Música de mierda

Leído por ahí


Por fin he dado con un libro de título contundente que me ayudará a definir mis gustos musicales. Se trata de Música de mierda[1], de Carl Wilson, que dice ser «un ensayo romántico sobre el buen gusto, el clasicismo y los prejuicios del pop». Pienso que quizá la lectura de Carl Wilson me ayude a lograr ese centro de gravedad permanente que tanto necesito. Quisiera saber distinguir, de una vez por todas, la buena y la mala música.

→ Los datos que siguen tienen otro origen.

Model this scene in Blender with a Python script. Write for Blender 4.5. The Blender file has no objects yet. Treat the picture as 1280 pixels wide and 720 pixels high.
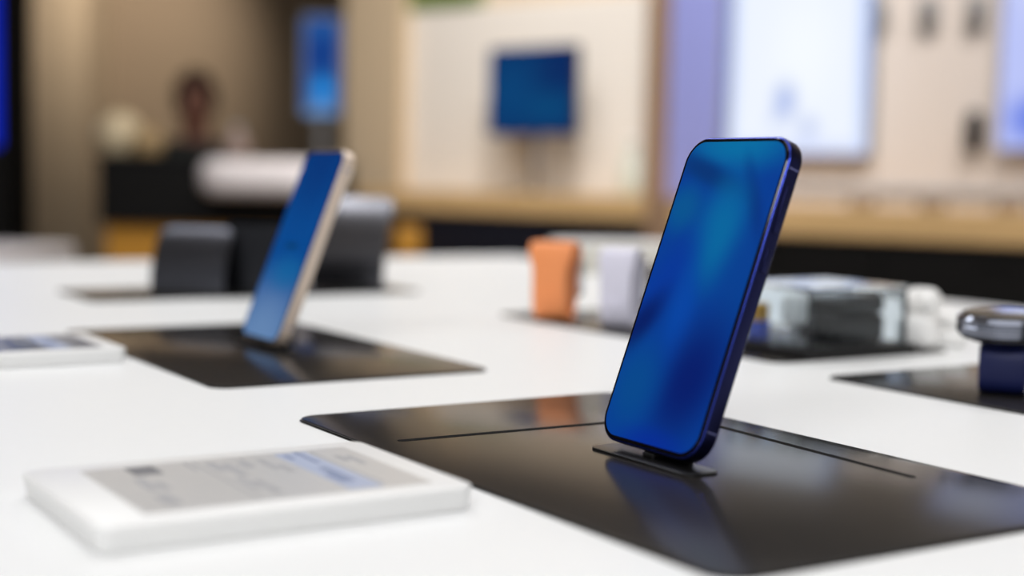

El título original del libro no es Música de mierda sino Let’s talk about love (Hablemos del amor), el gran éxito discográfico de Céline Dion de finales de los noventa, con millones de discos vendidos. Carl Wilson analiza en su libro todas las piezas del disco y revela que aunque lo escuchó centenares de veces no acabó llorando, como le sucede a la mayoría de los seguidores de la cantante. ¿Y quiénes constituyen ese ejército de seguidores? En opinión de un periodista anónimo del Independent On Sunday son «chicas adolescentes, sus abuelas y madres, hombres con esmoquin, niños obesos, vendedores de teléfonos móviles y habituales de los centros comerciales». O sea, gente del montón, cuyos gustos contrastan con los de la gente cultivada, que aprecia la buena literatura, la pintura de postín, el cine de arte y ensayo y la música clásica.

Wilson confiesa en su libro que tuvo que escuchar Let’s talk about love durante meses para analizar concienzudamente cada una de sus piezas, y que sintió vergüenza al imaginar lo que pensarían de él sus vecinos. El mundo está lleno de gente esnob que juzga de mal gusto interesarse por la cultura popular o por su versión más adocenada. Quizá tenga un pase escuchar a todo volumen a Jimmy Hendrix, a Televisión o a Future Islands, pero no a Céline Dion, que ofrece “música para todos”.

Por si algún lector lo ignora, Céline Dion es la artista canadiense que más discos ha vendido en la historia y a la que más han castigado los expertos. Su “música para oídos fáciles” ha calado en millones de tímpanos de todo el mundo. Ha cantado en inglés, francés, castellano, italiano, alemán, latín, japonés y chino mandarín, y ha conseguido emocionar con sus canciones a media humanidad. Sin embargo, los expertos no han tenido empaque en calificar sus canciones como «música de mierda». Quizá porque los expertos tienden a usar criterios caprichosos y demoledores que son fruto de sus prejuicios. Cuando a Céline Dion le preguntaron por los chascarrillos que su música generaba en la prensa especializada, ella contestó: “El público es mi respuesta”. Una respuesta imponente que ilustra bastante bien lo que estamos queriendo decir.

¿Y qué es lo que estamos queriendo decir? Es sencillo, pero cedamos la palabra al libro Psychology of the Arts, de Hans y Shulamith Kreitler, citado por John Carey en ¿Para qué sirve el arte?[2]: «La explicación sobre por qué las personas respondemos de forma distinta ante una misma obra de arte tendría que abarcar una serie de variables inconmensurables, que incluirían no solo rasgos personales perceptuales, cognitivos, emocionales y demás, sino también información biográfica, experiencias personales específicas, encuentros anteriores con el arte y asociaciones individuales».

O sea, que las razones del gusto o de las preferencias —musicales o de cualquier otro tipo— son tantas y tan complicadas que por más que nos esforcemos no las podremos explicar.

Moraleja

Considerando lo anterior, trate de guiarse en lo sucesivo por las normas siguientes:

—Acepte que la música es un misterio y que las opiniones musicales no tienen otro fundamento que la pura subjetividad.

—De ahí que le recomendemos escuchar la música que más le apetezca y si quiere llorar, hágalo, ya sea con Céline Dion, con Domenico Modugno o con Roy Orbison. Eso no significa que deba exponer públicamente sus gustos. Si es preciso, mienta para que los demás le acepten o le admiren. El mundo está lleno de esnobs y uno más no importa.

—Recuerde que la música pop está pensada para alcanzar al mayor número de personas. Sus creadores responden a una demanda democrática y no a las exigencias de los críticos. En último término, todo fluye y se disipa, también los gustos. Aplíquese, pues, el cuento, y deje de dar la vara con sus criterios musicales pretendidamente selectos.


[1] Carl Wilson: Música de mierda, Blackieboooks (Barcelona, 2016).

[2] John Carey: ¿Para qué sirve el arte? Editorial Debate (Buenos Aires, 2007).